### What is needed
Output the full listing below exactly as it reads, and skip anything that is a picture.

......

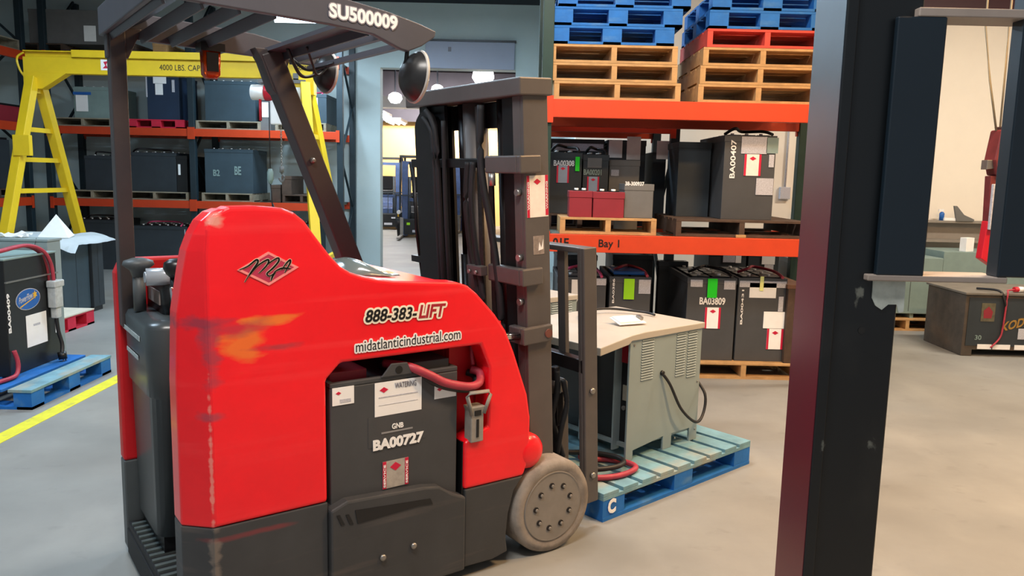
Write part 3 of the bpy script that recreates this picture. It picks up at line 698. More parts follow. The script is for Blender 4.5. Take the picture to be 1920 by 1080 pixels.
# carriage, load backrest and forks
lb = mast('backrest_upright', MB().box(.185, .085, .10, .26, .105, 1.25).box(.185, .105, .10, .197, .13, 1.25), m_mast, bevel=.006, seg=3)
for z in (.62, .23):
    obj('bolt', MB().disc_profile((.225, .085, z), (0, -1, 0), [(0, .014), (.008, .014), (.012, .008)], 14), m_steel, lb)
mast('backrest_upright', MB().box(.20, .93, .10, .26, .95, 1.24), m_mast)
for v_ in (.255, .47, .70):
    mast('backrest_bar', MB().box(.22, v_, .74, .24, v_+.05, 1.23), m_mast)
mast('backrest_top_bar', MB().box(.19, .087, 1.225, .255, .95, 1.25), m_mast, bevel=.006)
mast('carriage_bar', MB().box(.185, .10, .70, .23, .93, .76).box(.12, .20, .45, .16, .84, .60).box(.12, .20, .15, .16, .84, .28), m_mdark, bevel=.004)
for v_ in (.26, .66):
    mast('fork', MB().prism([(.19, .06), (.19, .62), (.215, .64), (.235, .62), (.235, .075), (.30, .060), (1.12, .0), (1.12, -.008), (.30, .016), (.21, .025)], v_, v_+.10), m_mast, bevel=.004)
hy = mast('carriage_valve', MB().box(.10, .24, .50, .17, .34, .66).cyl((.13, .22, .62), (.13, .22, .72), .02, 12), m_mdark, bevel=.006)
obj('valve_hose', MB().tube(spline([(.13, .21, .70), (.12, .20, .6), (.10, .21, .5), (.13, .22, .4), (.15, .2, .3)], 8), .014, 8).tube(spline([(.15, .19, .66), (.16, .18, .55), (.13, .18, .45), (.11, .19, .33)], 8), .012, 8), m_rubber, hy)
obj('valve_fitting', MB().cyl((.13, .215, .60), (.13, .215, .66), .022, 12), m_steel, hy)

# battery of the truck: lifts out, so a thing of its own
BT = thing('traction_battery', 'dark grey truck battery numbered BA00727 in the side opening of the red forklift', 'battery', tuple(wpt(-.965, .02, .2)), math.radians(36))
def bl(u, v, z): return Vector((u+.965, v-.02, z-.2))
BW = .505
bc = MB().box(0, 0, 0, BW, .44, .63).box(0, 0, .63, BW, .02, .648).box(0, .02, .63, .02, .44, .648).box(BW-.02, .02, .63, BW, .44, .648).box(BW-.17, .03, .63, BW-.02, .40, .675)
obj('case', bc, m_batt, BT, bevel=.004)
tb = [(-.778, .846), (-.738, .892), (-.675, .890), (-.655, .846)]
lf = MB().prism([(x+.965, z-.2) for x, z in tb], -.008, .0)
le = obj('lifting_tab', lf, m_batt, BT, bevel=.003)
obj('lifting_hole', MB().disc_profile((.256, -.0085, .667), (0, -1, 0), [(0, .014), (.001, .014)], 20), m_ltr, le)
obj('cell_tops', MB().box(.02, .05, .63, .16, .40, .672), m_mbat, BT, bevel=.004)
def blab(u0, z0, u1, z1, m_, e=0, nm='paper_label'):
    return obj(nm, MB().box(u0+.965, -.0022-e, z0-.2, u1+.965, -.0006-e, z1-.2), m_, BT)
b1 = blab(-.957, .770, -.878, .832, m_white); b2 = blab(-.800, .706, -.614, .828, m_white); b3 = blab(-.560, .735, -.467, .790, m_white)
for b_, (x, z, s_) in ((b1, (-.935, .812, .010)), (b2, (-.765, .800, .017)), (b3, (-.538, .770, .012))):
    obj('diamond', MB().prism([(x+.965-s_, z-.2), (x+.965, z-.2-s_*.6), (x+.965+s_, z-.2), (x+.965, z-.2+s_*.6)], -.0032, -.0020), m_labelred, b_)
obj('print_block', MB().box(.035, -.0032, .578, .075, -.002, .590), m_pap2, b1)
lettering('WATERING', b2, m_ltg, (.243, -.0034, .600), .085, .020, bold=0)
obj('print_line', MB().box(.18, -.0032, .572, .335, -.002, .576), m_pap2, b2); obj('print_line', MB().box(.18, -.0032, .545, .335, -.002, .5465), m_pap2, b2)
blab(-.825, .596, -.595, .706, m_batt, -.001, 'dark_panel')
lettering('GNB', BT, m_white, (.231, -.0034, .452), .046, .020, bold=.03)
obj('print_line', MB().box(.19, -.0026, .440, .315, -.001, .446), mat('print_grey', '#8a8888', .5, 0, 0), BT)
lettering('BA00727', BT, m_white, (.157, -.0034, .383), .203, .041, bold=.05)
lb_ = obj('bordered_label', MB().box(.195, -.0024, .235, .298, -.0008, .336), mat('label_dusty', '#a8a096', .6, 0, .2, 30), BT)
objs('red_border', [MB().box(.195, -.0034, .235, .209, -.0022, .336), MB().box(.284, -.0034, .235, .298, -.0022, .336)], m_labelred, lb_)
obj('diamond', MB().prism([(.224, .312), (.246, .296), (.268, .312), (.246, .328)], -.0034, -.0022), m_labelred, lb_)
lettering('SERVICE', lb_, m_white, (.206, -.0040, .24), .085, .008, vertical=True); lettering('SERVICE', lb_, m_white, (.295, -.0040, .24), .085, .008, vertical=True)
cb = [bl(-.70, .14, .862), bl(-.66, .03, .868), bl(-.593, .0, .835), bl(-.53, -.005, .80), bl(-.45, -.005, .775), bl(-.40, .0, .768), bl(-.36, .02, .775), bl(-.342, .05, .80), bl(-.36, .08, .81)]
obj('power_cable', MB().tube(spline(cb, 8), .016, 12), m_cable, BT)
obj('power_cable', MB().tube(spline([c+Vector((.0, .03, -.018)) for c in cb], 8), .014, 12), m_cabb, BT)
cn = obj('battery_connector', MB().loft([[Vector((x, y, z)) for x, y in ((-.418, .0), (-.362, .0), (-.362, .05), (-.418, .05))] for z in (.55, .60, .67)] + [[Vector((x, y, .69)) for x, y in ((-.424, -.004), (-.356, -.004), (-.356, .054), (-.424, .054))]], True, False), mat('connector_grey', '#8d8880', .5, 0, .15, 30), BT, bevel=.004, loc=(.965, -.035, -.2))
obj('connector_handle', MB().tube([(-.415, .0, .66), (-.440, -.004, .735), (-.428, -.004, .748), (-.345, -.004, .745), (-.335, -.004, .732), (-.362, .0, .66)], .0075, 8), mat('connector_grey', '#8d8880'), cn)
obj('connector_slot', MB().box(-.395, -.003, .57, -.385, .0, .64).box(-.404, -.004, .655, -.376, .0, .675), m_blackp, cn)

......

### Exercise answer
Write part 3 of the bpy script that recreates this picture. It picks up at line 698. More parts follow. The script is for Blender 4.5. Take the picture to be 1920 by 1080 pixels.
# carriage, load backrest and forks
lb = mast('backrest_upright', MB().box(.185, .085, .10, .26, .105, 1.25).box(.185, .105, .10, .197, .13, 1.25), m_mast, bevel=.006, seg=3)
for z in (.62, .23):
    obj('bolt', MB().disc_profile((.225, .085, z), (0, -1, 0), [(0, .014), (.008, .014), (.012, .008)], 14), m_steel, lb)
mast('backrest_upright', MB().box(.20, .93, .10, .26, .95, 1.24), m_mast)
for v_ in (.255, .47, .70):
    mast('backrest_bar', MB().box(.22, v_, .74, .24, v_+.05, 1.23), m_mast)
mast('backrest_top_bar', MB().box(.19, .087, 1.225, .255, .95, 1.25), m_mast, bevel=.006)
mast('carriage_bar', MB().box(.185, .10, .70, .23, .93, .76).box(.12, .20, .45, .16, .84, .60).box(.12, .20, .15, .16, .84, .28), m_mdark, bevel=.004)
for v_ in (.26, .66):
    mast('fork', MB().prism([(.19, .06), (.19, .62), (.215, .64), (.235, .62), (.235, .075), (.30, .060), (1.12, .0), (1.12, -.008), (.30, .016), (.21, .025)], v_, v_+.10), m_mast, bevel=.004)
hy = mast('carriage_valve', MB().box(.10, .24, .50, .17, .34, .66).cyl((.13, .22, .62), (.13, .22, .72), .02, 12), m_mdark, bevel=.006)
obj('valve_hose', MB().tube(spline([(.13, .21, .70), (.12, .20, .6), (.10, .21, .5), (.13, .22, .4), (.15, .2, .3)], 8), .014, 8).tube(spline([(.15, .19, .66), (.16, .18, .55), (.13, .18, .45), (.11, .19, .33)], 8), .012, 8), m_rubber, hy)
obj('valve_fitting', MB().cyl((.13, .215, .60), (.13, .215, .66), .022, 12), m_steel, hy)

# battery of the truck: lifts out, so a thing of its own
BT = thing('traction_battery', 'dark grey truck battery numbered BA00727 in the side opening of the red forklift', 'battery', tuple(wpt(-.965, .02, .2)), math.radians(36))
def bl(u, v, z): return Vector((u+.965, v-.02, z-.2))
BW = .505
bc = MB().box(0, 0, 0, BW, .44, .63).box(0, 0, .63, BW, .02, .648).box(0, .02, .63, .02, .44, .648).box(BW-.02, .02, .63, BW, .44, .648).box(BW-.17, .03, .63, BW-.02, .40, .675)
obj('case', bc, m_batt, BT, bevel=.004)
tb = [(-.778, .846), (-.738, .892), (-.675, .890), (-.655, .846)]
lf = MB().prism([(x+.965, z-.2) for x, z in tb], -.008, .0)
le = obj('lifting_tab', lf, m_batt, BT, bevel=.003)
obj('lifting_hole', MB().disc_profile((.256, -.0085, .667), (0, -1, 0), [(0, .014), (.001, .014)], 20), m_ltr, le)
obj('cell_tops', MB().box(.02, .05, .63, .16, .40, .672), m_mbat, BT, bevel=.004)
def blab(u0, z0, u1, z1, m_, e=0, nm='paper_label'):
    return obj(nm, MB().box(u0+.965, -.0022-e, z0-.2, u1+.965, -.0006-e, z1-.2), m_, BT)
b1 = blab(-.957, .770, -.878, .832, m_white); b2 = blab(-.800, .706, -.614, .828, m_white); b3 = blab(-.560, .735, -.467, .790, m_white)
for b_, (x, z, s_) in ((b1, (-.935, .812, .010)), (b2, (-.765, .800, .017)), (b3, (-.538, .770, .012))):
    obj('diamond', MB().prism([(x+.965-s_, z-.2), (x+.965, z-.2-s_*.6), (x+.965+s_, z-.2), (x+.965, z-.2+s_*.6)], -.0032, -.0020), m_labelred, b_)
obj('print_block', MB().box(.035, -.0032, .578, .075, -.002, .590), m_pap2, b1)
lettering('WATERING', b2, m_ltg, (.243, -.0034, .600), .085, .020, bold=0)
obj('print_line', MB().box(.18, -.0032, .572, .335, -.002, .576), m_pap2, b2); obj('print_line', MB().box(.18, -.0032, .545, .335, -.002, .5465), m_pap2, b2)
blab(-.825, .596, -.595, .706, m_batt, -.001, 'dark_panel')
lettering('GNB', BT, m_white, (.231, -.0034, .452), .046, .020, bold=.03)
obj('print_line', MB().box(.19, -.0026, .440, .315, -.001, .446), mat('print_grey', '#8a8888', .5, 0, 0), BT)
lettering('BA00727', BT, m_white, (.157, -.0034, .383), .203, .041, bold=.05)
lb_ = obj('bordered_label', MB().box(.195, -.0024, .235, .298, -.0008, .336), mat('label_dusty', '#a8a096', .6, 0, .2, 30), BT)
objs('red_border', [MB().box(.195, -.0034, .235, .209, -.0022, .336), MB().box(.284, -.0034, .235, .298, -.0022, .336)], m_labelred, lb_)
obj('diamond', MB().prism([(.224, .312), (.246, .296), (.268, .312), (.246, .328)], -.0034, -.0022), m_labelred, lb_)
lettering('SERVICE', lb_, m_white, (.206, -.0040, .24), .085, .008, vertical=True); lettering('SERVICE', lb_, m_white, (.295, -.0040, .24), .085, .008, vertical=True)
cb = [bl(-.70, .14, .862), bl(-.66, .03, .868), bl(-.593, .0, .835), bl(-.53, -.005, .80), bl(-.45, -.005, .775), bl(-.40, .0, .768), bl(-.36, .02, .775), bl(-.342, .05, .80), bl(-.36, .08, .81)]
obj('power_cable', MB().tube(spline(cb, 8), .016, 12), m_cable, BT)
obj('power_cable', MB().tube(spline([c+Vector((.0, .03, -.018)) for c in cb], 8), .014, 12), m_cabb, BT)
cn = obj('battery_connector', MB().loft([[Vector((x, y, z)) for x, y in ((-.418, .0), (-.362, .0), (-.362, .05), (-.418, .05))] for z in (.55, .60, .67)] + [[Vector((x, y, .69)) for x, y in ((-.424, -.004), (-.356, -.004), (-.356, .054), (-.424, .054))]], True, False), mat('connector_grey', '#8d8880', .5, 0, .15, 30), BT, bevel=.004, loc=(.965, -.035, -.2))
obj('connector_handle', MB().tube([(-.415, .0, .66), (-.440, -.004, .735), (-.428, -.004, .748), (-.345, -.004, .745), (-.335, -.004, .732), (-.362, .0, .66)], .0075, 8), mat('connector_grey', '#8d8880'), cn)
obj('connector_slot', MB().box(-.395, -.003, .57, -.385, .0, .64).box(-.404, -.004, .655, -.376, .0, .675), m_blackp, cn)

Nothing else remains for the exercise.